▶ **Dataset excerpt**:

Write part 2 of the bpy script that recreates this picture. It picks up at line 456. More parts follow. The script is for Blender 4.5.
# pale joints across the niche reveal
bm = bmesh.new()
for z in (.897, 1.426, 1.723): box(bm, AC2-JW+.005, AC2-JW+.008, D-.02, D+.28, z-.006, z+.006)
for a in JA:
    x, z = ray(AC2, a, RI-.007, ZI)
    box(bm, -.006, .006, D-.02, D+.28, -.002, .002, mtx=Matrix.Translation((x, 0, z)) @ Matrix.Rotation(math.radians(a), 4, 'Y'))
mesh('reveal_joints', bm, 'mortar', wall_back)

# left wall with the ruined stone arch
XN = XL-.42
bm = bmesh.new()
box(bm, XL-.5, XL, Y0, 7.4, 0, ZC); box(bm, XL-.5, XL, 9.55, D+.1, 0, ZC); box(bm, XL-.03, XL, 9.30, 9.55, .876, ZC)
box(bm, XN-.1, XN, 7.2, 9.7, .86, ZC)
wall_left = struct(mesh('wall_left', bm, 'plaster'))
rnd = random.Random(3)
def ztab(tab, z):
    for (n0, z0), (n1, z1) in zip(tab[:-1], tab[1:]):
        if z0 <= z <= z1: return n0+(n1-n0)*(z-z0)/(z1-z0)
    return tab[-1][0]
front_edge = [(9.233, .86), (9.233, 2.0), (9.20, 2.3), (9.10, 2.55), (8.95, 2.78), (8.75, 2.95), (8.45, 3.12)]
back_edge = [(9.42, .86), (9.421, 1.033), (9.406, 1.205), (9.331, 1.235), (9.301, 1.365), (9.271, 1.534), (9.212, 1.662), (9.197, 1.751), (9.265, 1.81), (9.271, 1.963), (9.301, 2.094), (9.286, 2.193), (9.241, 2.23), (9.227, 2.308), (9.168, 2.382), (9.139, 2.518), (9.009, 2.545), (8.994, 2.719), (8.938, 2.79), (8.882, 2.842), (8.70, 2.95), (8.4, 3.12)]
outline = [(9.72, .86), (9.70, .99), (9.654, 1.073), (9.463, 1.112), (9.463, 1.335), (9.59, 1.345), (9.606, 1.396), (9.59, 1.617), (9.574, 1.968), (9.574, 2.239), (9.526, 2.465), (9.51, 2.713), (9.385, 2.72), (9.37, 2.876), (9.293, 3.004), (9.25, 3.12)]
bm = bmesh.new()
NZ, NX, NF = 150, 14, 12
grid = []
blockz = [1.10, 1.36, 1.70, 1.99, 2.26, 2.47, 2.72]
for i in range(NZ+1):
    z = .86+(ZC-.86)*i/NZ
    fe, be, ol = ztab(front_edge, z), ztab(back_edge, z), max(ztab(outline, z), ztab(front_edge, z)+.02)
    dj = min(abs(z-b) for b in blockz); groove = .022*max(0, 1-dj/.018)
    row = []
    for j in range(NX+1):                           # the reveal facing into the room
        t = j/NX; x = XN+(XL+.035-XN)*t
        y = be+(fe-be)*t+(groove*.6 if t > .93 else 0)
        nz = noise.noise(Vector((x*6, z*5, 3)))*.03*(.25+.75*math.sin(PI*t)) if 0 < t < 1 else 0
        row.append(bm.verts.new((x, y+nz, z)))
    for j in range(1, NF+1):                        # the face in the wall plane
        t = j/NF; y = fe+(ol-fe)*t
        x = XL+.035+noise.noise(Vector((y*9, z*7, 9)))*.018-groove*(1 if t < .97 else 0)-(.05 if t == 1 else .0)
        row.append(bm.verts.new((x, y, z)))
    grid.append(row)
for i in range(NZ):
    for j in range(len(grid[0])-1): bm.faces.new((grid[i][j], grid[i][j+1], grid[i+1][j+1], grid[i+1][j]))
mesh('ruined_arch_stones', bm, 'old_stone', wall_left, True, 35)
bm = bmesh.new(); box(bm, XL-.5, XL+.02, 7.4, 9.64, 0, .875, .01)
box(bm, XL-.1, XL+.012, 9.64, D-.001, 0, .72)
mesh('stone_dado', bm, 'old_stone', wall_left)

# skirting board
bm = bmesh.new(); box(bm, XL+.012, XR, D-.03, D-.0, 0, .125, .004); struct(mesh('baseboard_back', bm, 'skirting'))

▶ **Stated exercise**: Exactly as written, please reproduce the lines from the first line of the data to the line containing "mesh('reveal_joints', bm, 'mortar', wall_back)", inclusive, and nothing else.

▶ **Full solution**:
Write part 2 of the bpy script that recreates this picture. It picks up at line 456. More parts follow. The script is for Blender 4.5.
# pale joints across the niche reveal
bm = bmesh.new()
for z in (.897, 1.426, 1.723): box(bm, AC2-JW+.005, AC2-JW+.008, D-.02, D+.28, z-.006, z+.006)
for a in JA:
    x, z = ray(AC2, a, RI-.007, ZI)
    box(bm, -.006, .006, D-.02, D+.28, -.002, .002, mtx=Matrix.Translation((x, 0, z)) @ Matrix.Rotation(math.radians(a), 4, 'Y'))
mesh('reveal_joints', bm, 'mortar', wall_back)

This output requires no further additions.